The War of Extermination

On 25 June 1942, the British newspaper The Daily Telegraph reported on the Nazi regime’s mass murder of Europe’s Jewish population. Swedish newspapers followed suit cautiously, partly because of doubts regarding the veracity of the reports, but also due to government directives advising against publishing “detailed accounts of atrocities”.

In September 1942, Dagens Nyheter published a leading article stating that “the final objective appears to be the physical extermination” of the deported Jews. In December 1942, the Allied powers issued a joint condemnation of the Nazi mass killings. After that, Swedish press coverage intensified, with more revelations coming to light.

The persecution of the Jews had, according to reports, been extended by the Germans to the conquered territories, and various signs suggested that the methods employed had become increasingly brutal and ruthless.

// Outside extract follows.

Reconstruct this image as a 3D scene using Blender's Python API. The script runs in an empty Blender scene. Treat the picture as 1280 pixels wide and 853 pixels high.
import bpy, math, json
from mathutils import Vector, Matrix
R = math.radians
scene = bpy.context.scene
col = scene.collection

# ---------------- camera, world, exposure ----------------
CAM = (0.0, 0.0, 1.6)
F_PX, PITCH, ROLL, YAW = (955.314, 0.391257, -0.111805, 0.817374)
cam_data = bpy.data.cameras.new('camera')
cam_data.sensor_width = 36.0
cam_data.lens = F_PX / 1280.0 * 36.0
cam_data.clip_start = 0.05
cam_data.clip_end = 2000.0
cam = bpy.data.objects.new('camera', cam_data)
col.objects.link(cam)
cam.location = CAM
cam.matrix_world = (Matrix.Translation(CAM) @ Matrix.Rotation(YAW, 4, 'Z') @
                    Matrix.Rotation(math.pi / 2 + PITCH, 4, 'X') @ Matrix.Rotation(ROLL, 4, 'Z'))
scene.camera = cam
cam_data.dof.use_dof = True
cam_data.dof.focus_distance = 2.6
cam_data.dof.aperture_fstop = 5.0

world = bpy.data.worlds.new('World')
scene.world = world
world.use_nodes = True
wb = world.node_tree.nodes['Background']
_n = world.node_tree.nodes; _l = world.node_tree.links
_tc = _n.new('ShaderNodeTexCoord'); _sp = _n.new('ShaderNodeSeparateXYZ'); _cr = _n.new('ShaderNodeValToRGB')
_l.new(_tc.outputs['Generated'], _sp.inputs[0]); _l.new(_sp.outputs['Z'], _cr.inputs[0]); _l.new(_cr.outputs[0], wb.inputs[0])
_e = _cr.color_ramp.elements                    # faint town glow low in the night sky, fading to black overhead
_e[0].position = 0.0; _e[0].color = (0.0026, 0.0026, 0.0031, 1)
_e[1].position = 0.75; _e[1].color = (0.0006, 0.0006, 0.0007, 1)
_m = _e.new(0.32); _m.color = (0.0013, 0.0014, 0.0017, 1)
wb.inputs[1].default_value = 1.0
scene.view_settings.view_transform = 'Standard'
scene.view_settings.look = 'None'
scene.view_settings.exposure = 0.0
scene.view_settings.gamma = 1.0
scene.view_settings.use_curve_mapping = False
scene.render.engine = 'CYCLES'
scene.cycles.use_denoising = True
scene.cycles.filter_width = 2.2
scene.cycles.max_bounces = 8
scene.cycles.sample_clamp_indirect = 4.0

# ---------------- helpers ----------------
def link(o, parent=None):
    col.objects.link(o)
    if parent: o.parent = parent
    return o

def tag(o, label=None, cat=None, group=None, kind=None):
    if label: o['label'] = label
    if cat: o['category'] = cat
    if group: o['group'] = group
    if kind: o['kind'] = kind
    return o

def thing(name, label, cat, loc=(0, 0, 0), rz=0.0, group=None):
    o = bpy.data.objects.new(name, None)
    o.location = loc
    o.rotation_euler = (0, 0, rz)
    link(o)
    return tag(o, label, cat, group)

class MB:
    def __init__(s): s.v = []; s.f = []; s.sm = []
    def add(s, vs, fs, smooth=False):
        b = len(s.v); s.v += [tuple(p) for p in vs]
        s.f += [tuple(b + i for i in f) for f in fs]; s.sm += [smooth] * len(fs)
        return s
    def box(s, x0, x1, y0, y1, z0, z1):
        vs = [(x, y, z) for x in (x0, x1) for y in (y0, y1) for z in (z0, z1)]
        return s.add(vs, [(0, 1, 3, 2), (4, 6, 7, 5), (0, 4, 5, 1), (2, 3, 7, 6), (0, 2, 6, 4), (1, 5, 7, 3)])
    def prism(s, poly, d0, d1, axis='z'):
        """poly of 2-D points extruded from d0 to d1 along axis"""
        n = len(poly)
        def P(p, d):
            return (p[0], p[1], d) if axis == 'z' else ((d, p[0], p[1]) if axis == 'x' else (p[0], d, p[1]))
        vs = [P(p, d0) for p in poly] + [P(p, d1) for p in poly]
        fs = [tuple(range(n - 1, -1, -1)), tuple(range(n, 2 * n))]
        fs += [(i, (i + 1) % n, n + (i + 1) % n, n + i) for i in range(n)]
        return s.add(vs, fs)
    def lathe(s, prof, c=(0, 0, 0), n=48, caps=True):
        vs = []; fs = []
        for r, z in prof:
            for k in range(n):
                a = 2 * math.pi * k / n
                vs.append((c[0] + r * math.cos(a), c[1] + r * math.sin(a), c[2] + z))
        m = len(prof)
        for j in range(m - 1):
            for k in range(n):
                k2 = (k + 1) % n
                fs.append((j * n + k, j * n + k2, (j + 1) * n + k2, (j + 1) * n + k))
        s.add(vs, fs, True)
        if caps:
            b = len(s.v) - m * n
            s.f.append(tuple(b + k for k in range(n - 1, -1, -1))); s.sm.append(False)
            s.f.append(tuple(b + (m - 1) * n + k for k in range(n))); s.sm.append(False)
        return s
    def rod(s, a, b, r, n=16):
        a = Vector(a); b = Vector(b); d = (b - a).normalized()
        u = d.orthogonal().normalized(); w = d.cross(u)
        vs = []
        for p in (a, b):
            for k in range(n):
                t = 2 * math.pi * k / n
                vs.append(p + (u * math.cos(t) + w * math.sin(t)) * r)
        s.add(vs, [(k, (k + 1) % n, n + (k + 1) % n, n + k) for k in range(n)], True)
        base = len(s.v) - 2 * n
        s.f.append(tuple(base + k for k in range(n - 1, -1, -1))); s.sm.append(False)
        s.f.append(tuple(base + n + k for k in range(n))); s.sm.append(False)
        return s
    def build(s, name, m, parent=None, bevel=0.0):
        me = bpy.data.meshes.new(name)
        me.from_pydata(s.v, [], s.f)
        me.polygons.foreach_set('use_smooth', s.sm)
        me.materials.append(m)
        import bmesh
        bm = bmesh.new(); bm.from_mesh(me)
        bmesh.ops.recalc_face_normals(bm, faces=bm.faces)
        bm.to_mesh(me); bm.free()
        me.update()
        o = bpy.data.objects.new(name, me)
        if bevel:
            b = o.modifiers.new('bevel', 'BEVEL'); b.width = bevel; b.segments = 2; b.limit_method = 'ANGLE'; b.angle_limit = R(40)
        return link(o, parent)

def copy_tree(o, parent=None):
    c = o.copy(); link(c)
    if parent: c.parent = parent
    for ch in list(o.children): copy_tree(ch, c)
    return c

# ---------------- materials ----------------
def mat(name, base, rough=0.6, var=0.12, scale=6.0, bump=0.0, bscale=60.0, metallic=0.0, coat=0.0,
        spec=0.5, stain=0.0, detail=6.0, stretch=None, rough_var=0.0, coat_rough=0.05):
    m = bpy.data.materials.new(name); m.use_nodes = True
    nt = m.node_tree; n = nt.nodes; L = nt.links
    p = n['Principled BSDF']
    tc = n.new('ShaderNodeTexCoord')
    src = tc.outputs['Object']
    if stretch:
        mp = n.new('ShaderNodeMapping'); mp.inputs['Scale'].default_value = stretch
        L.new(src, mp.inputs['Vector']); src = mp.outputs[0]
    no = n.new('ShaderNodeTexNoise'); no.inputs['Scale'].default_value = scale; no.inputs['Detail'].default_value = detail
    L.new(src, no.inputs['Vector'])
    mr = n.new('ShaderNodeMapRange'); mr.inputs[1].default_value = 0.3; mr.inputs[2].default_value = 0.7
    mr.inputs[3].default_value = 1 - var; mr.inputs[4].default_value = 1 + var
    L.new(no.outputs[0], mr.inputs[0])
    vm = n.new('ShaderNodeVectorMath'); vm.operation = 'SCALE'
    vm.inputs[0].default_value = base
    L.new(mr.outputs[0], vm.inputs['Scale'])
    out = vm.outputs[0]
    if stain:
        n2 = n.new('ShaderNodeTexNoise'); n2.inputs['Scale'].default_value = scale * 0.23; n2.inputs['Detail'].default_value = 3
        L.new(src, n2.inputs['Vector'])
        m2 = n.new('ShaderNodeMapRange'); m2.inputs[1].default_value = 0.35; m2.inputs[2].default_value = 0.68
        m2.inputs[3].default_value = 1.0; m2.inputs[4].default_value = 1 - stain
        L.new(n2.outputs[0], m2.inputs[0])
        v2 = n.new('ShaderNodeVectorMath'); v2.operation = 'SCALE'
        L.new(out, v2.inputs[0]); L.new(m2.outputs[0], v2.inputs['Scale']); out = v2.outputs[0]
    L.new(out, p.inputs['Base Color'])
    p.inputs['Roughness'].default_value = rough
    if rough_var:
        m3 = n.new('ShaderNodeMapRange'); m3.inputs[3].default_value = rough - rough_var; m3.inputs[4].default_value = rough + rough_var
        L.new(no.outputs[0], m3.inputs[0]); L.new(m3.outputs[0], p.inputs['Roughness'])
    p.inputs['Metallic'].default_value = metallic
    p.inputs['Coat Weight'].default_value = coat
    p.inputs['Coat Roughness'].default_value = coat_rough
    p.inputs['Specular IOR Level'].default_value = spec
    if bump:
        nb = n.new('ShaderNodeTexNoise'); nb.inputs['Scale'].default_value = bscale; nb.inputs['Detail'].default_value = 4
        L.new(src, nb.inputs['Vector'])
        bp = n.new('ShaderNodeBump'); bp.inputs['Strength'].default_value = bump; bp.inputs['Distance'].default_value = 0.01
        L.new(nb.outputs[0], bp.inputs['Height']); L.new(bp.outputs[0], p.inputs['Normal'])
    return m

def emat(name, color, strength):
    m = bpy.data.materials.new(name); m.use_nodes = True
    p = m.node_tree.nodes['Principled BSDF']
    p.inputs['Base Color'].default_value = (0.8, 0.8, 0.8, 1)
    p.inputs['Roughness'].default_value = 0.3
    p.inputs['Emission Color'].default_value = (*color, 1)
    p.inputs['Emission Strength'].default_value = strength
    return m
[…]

The final goal appeared to be physical annihilation.

Dagens Nyheter, 13 September 1942

One of those who drew attention to the Nazi persecution of the Jews was the historian Hugo Valentin, who also contributed frequently to Göteborgs Handels- och Sjöfartstidning. Shortly after the editorial in Dagens Nyheter, he published an article entitled "The War of Extermination Against the Jews", in which he described the situation in the occupied territories. While he acknowledged the difficulty of verifying the exact circumstances, he asserted that what was taking place clearly constituted genocide.

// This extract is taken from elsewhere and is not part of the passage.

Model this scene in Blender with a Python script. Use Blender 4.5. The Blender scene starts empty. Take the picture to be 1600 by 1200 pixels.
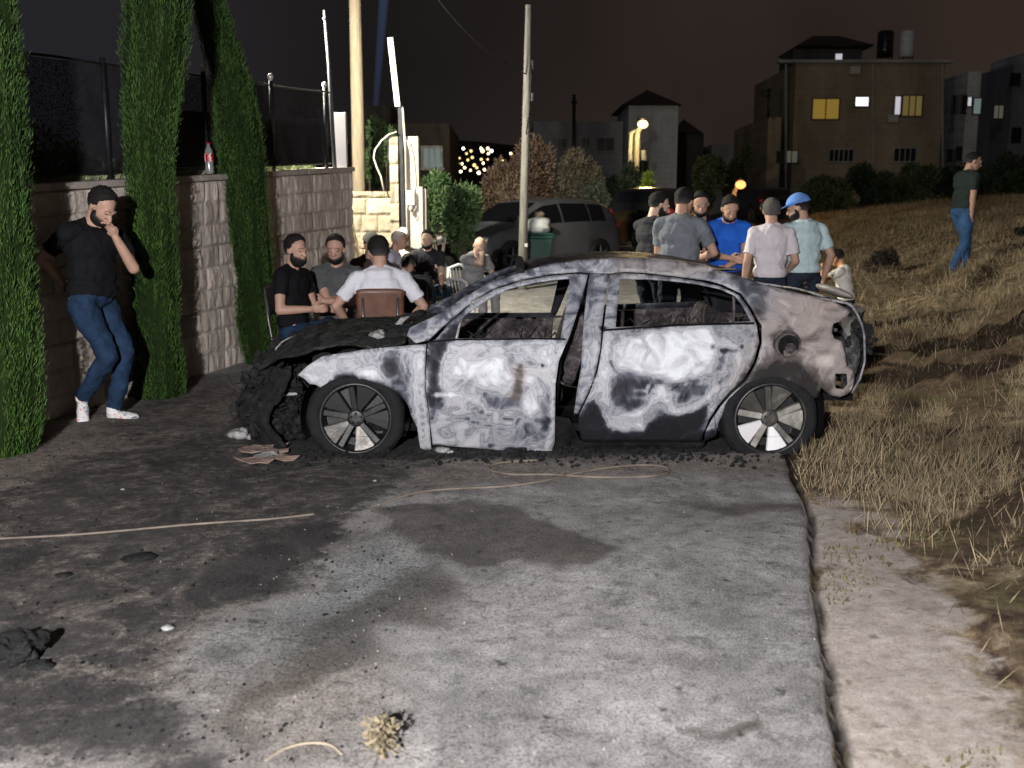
import bpy, bmesh, math, random
import numpy as np
from mathutils import Vector, Matrix, noise, geometry
R = math.radians
sc = bpy.context.scene
COL = sc.collection
rng = np.random.default_rng(7)
random.seed(7)

# ------------------------------------------------------------------ camera
PITCH = R(9.46); FPX = 1590.0; CAMZ = 1.58
cam_d = bpy.data.cameras.new('camera'); cam = bpy.data.objects.new('camera', cam_d); COL.objects.link(cam)
cam.location = (0, 0, CAMZ); cam.rotation_euler = (R(90) - PITCH, 0, 0)
cam_d.sensor_width = 36; cam_d.lens = 36 * FPX / 1600
cam_d.clip_start = 0.05; cam_d.clip_end = 2000
cam_d.dof.use_dof = True; cam_d.dof.focus_distance = 6.9; cam_d.dof.aperture_fstop = 2.8
sc.camera = cam
sc.view_settings.view_transform = 'Standard'; sc.view_settings.look = 'None'
sc.view_settings.exposure = 0; sc.view_settings.gamma = 1
sc.cycles.use_denoising = True
sc.cycles.max_bounces = 5; sc.cycles.transparent_max_bounces = 12
sc.cycles.sample_clamp_indirect = 3

# ------------------------------------------------------------------ night sky
w = bpy.data.worlds.new('World'); sc.world = w; w.use_nodes = True
nt = w.node_tree; nt.nodes.clear()
wo = nt.nodes.new('ShaderNodeOutputWorld'); bg = nt.nodes.new('ShaderNodeBackground')
tc = nt.nodes.new('ShaderNodeTexCoord'); sx = nt.nodes.new('ShaderNodeSeparateXYZ')
nt.links.new(tc.outputs['Generated'], sx.inputs[0])
mr = nt.nodes.new('ShaderNodeMapRange'); mr.inputs['From Min'].default_value = -0.55; mr.inputs['From Max'].default_value = 0.5
nt.links.new(sx.outputs['X'], mr.inputs['Value'])
cr = nt.nodes.new('ShaderNodeValToRGB'); nt.links.new(mr.outputs[0], cr.inputs[0])
e = cr.color_ramp.elements
e[0].position = 0; e[0].color = (0.0135, 0.0135, 0.0185, 1)
e[1].position = 1; e[1].color = (0.0270, 0.0185, 0.0150, 1)
x = e.new(0.42); x.color = (0.0130, 0.0112, 0.0108, 1)
x = e.new(0.68); x.color = (0.0250, 0.0172, 0.0142, 1)
nz = nt.nodes.new('ShaderNodeTexNoise'); nz.inputs['Scale'].default_value = 3.0; nz.inputs['Detail'].default_value = 3
nt.links.new(tc.outputs['Generated'], nz.inputs['Vector'])
m2 = nt.nodes.new('ShaderNodeMapRange'); m2.inputs['From Min'].default_value = 0.3; m2.inputs['From Max'].default_value = 0.7
m2.inputs['To Min'].default_value = 0.65; m2.inputs['To Max'].default_value = 1.3
nt.links.new(nz.outputs[0], m2.inputs['Value'])
nt.links.new(cr.outputs[0], bg.inputs['Color']); nt.links.new(m2.outputs[0], bg.inputs['Strength'])
nt.links.new(bg.outputs[0], wo.inputs[0])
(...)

To what extent the Eastern European Jewish civilian population had been decimated through pogroms and mass executions is still difficult to determine.

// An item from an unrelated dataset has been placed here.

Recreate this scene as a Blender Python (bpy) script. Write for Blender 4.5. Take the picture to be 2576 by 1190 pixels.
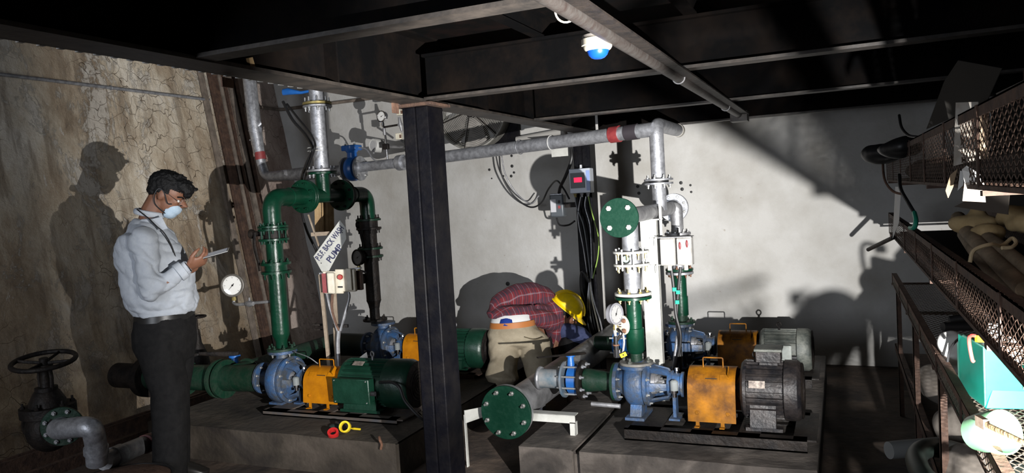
import bpy, bmesh, math, random
import numpy as np
from mathutils import Vector, Matrix, noise

for o in list(bpy.data.objects):
    bpy.data.objects.remove(o)
SC = bpy.context.scene
COL = SC.collection
V = Vector
PI = math.pi

# ------------------------------------------------------------ camera
CAM_H = 1.45
F_PX = 1908.0
CR = V((.9166, .3954, -.0593)).normalized()
CF = V((-.3985, .9157, -.0528))
CF = (CF - CF.dot(CR) * CR).normalized()
CD = CF.cross(CR).normalized()           # down
if CD.z > 0:
    CD = -CD
cam_d = bpy.data.cameras.new('camera')
cam = bpy.data.objects.new('camera', cam_d)
COL.objects.link(cam)
cam_d.sensor_width = 36.0
cam_d.lens = F_PX / 2576.0 * 36.0
cam_d.clip_start = .05
cam.matrix_world = Matrix((( CR.x, -CD.x, -CF.x, 0), (CR.y, -CD.y, -CF.y, 0), (CR.z, -CD.z, -CF.z, CAM_H), (0, 0, 0, 1)))
SC.camera = cam

# ------------------------------------------------------------ world, exposure, lights
world = bpy.data.worlds.new('world')
SC.world = world
world.use_nodes = True
world.node_tree.nodes['Background'].inputs[0].default_value = (.55, .62, .8, 1)
world.node_tree.nodes['Background'].inputs[1].default_value = .012
SC.view_settings.view_transform = 'Standard'
SC.view_settings.look = 'None'
SC.view_settings.gamma = 1.0
SC.view_settings.use_curve_mapping = False
SC.view_settings.exposure = 0.0
SC.cycles.max_bounces = 6
SC.cycles.diffuse_bounces = 4
SC.cycles.glossy_bounces = 3
SC.cycles.transparent_max_bounces = 12
SC.cycles.sample_clamp_indirect = 4.0

LAMP = V((.40, .93, .985))
def lamp(name, kind, loc, energy, color, **kw):
    d = bpy.data.lights.new(name, kind)
    d.energy = energy
    d.color = color
    for k, v in kw.items():
        setattr(d, k, v)
    o = bpy.data.objects.new(name, d)
    COL.objects.link(o)
    o.location = loc
    return o
# the work lamp that stands on the tray rack just outside the frame
work = lamp('work_lamp_light', 'SPOT', LAMP, 1350, (1.0, .98, .955), shadow_soft_size=.010, spot_size=math.radians(112), spot_blend=.8)
work.rotation_euler = (V((-4.9, 4.9, 1.55)) - LAMP).to_track_quat('-Z', 'Y').to_euler()
beam = lamp('work_lamp_beam', 'SPOT', LAMP + V((-.004, .008, 0)), 1150, (1.0, .98, .955), shadow_soft_size=.010, spot_size=math.radians(62), spot_blend=1.0)
beam.rotation_euler = (V((.05, 6.3, 1.0)) - LAMP).to_track_quat('-Z', 'Y').to_euler()
# cool fill area light added behind the camera, with no opening there
cool_fill = lamp('cool_fill_light', 'AREA', (-2.6, -1.9, 1.7), 105, (.86, .91, 1.0), shape='RECTANGLE', size=1.2, size_y=1.6)
cool_fill.rotation_euler = (V((-2.6, 4.5, 1.0)) - cool_fill.location).to_track_quat('-Z', 'Y').to_euler()

# ------------------------------------------------------------ pixel -> point
CAMP = V((0, 0, CAM_H))
def ray(px, py):
    return CF + CR * ((px - 1288) / F_PX) + CD * ((py - 595) / F_PX)
def at(px, py, d=None, X=None, Y=None, z=None):
    r = ray(px, py)
    if d is None:
        if Y is not None: d = Y / r.y
        elif X is not None: d = X / r.x
        else: d = (z - CAM_H) / r.z
    return CAMP + r * d
WX0, WK = -4.85, .167                       # left wall face: X = WX0 - WK*z (battered)
def on_left(px, py, off=0.0):
    r = ray(px, py)
    d = (WX0 + off - WK * CAM_H) / (r.x + WK * r.z)
    return CAMP + r * d
YW = 6.3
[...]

Göteborgs Handels- och Sjöfartstidning, 13 Oktober 1942

In December 1942, the Allied governments issued an official protest against Nazi Germany’s genocide. The purpose behind the deportations and persecution thus became widely known. At this point, Valentin wrote another article, "The Greatest Pogrom in World History".

In addition to summarising what was known at the time about the genocide, Valentin remarked that it ought not to have come as a surprise, since as early as 1939, Hitler had publicly declared his intention to annihilate the Jews.

Time and again, from his major speech at the outbreak of war onwards, he not only identified the Jews as the instigators of the conflict, but also proclaimed his aim to eradicate them, at least from the European continent.